Different hypotheses have been developed to explain biodiversity in forests. A traditional view is that a tradeoff between low-light survivorship (LLS) and high-light growth (HLG), which has been observed in some forest communities, allows species with different successional niches to coexist. However, some well-studied forest communities provide little empirical support for the existence of this tradeoff, which has led to the hypothesis that high-dimensional tradeoffs are required for many species to coexist. Here, we combine theory derived from the Perfect Plasticity Approximation (PPA) forest dynamics model, forest inventory data, and a widely used shade-tolerance classification (Silvics of North America) to explore the role of LLS in determining late-successional competitive ability, and the role of successional niches in tree species coexistence.
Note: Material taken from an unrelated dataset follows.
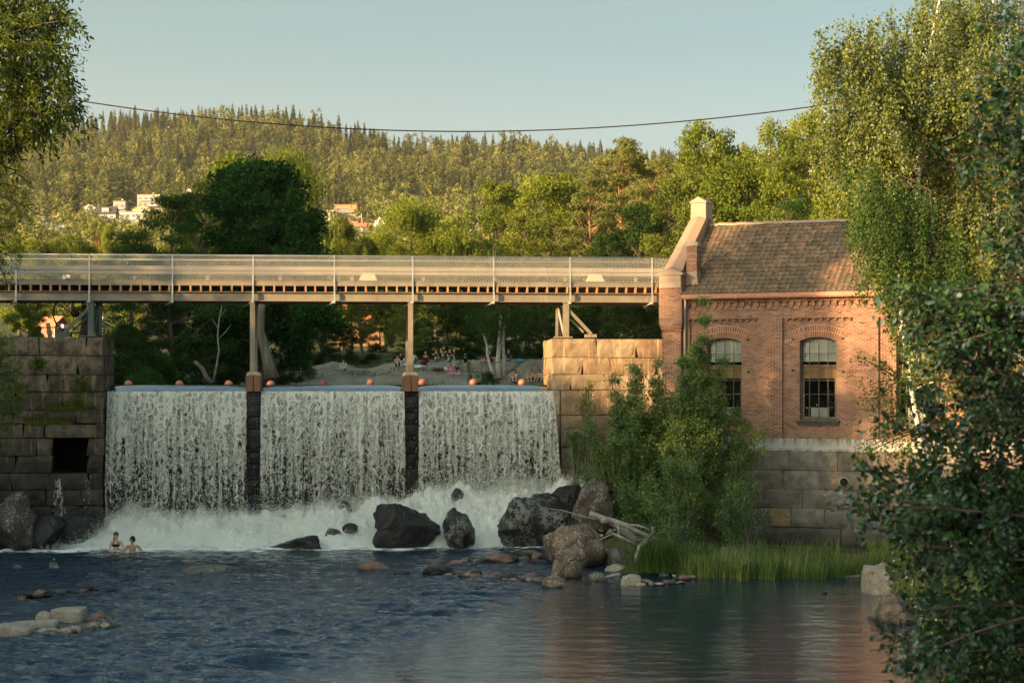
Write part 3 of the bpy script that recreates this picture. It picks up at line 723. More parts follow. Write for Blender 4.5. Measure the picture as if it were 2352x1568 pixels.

We used a metacommunity version of the PPA model (in which stand-replacing disturbances occur randomly in time and space) to quantify the number of successional types that can coexist. We used a numerical algorithm to solve for the multi-species transient dynamics that a single patch would undergo when the entire metacommunity is at equilibrium.

Results/Conclusions

A key result of PPA theory is that the late-successional dominant species is the species that, if grown in monoculture, would have the highest equilibrium height of canopy closure (“Z*”: the height of the shortest tree in the upper canopy, receiving full sunlight from above). This index of late-successional competitive ability is a function of multiple demographic and allometric parameters, in addition to LLS. Therefore, the absence of a HLG-LLS tradeoff does not necessarily imply that successional niches are unimportant in forest community structure, because late-successional dominance does not require high LLS. Empirically, we show that LLS and Z*hat are positively correlated within most, but not all, ecoprovinces in the eastern U.S. Both indexes are strongly correlated with the Silvics of North America shade-tolerance classification. Solutions to the PPA metacommunity model showed that, using growth and mortality rates typical of temperate forests and realistic disturbance rates, only 3 to 4 successional types can stably coexist due to successional niche differentiation alone. Therefore, although successional niches may be a widespread and important factor in forest community assembly, these niches alone typically allow only a modest number of tree species to coexist. Coexistence of larger numbers of tree species likely depends on other mechanisms.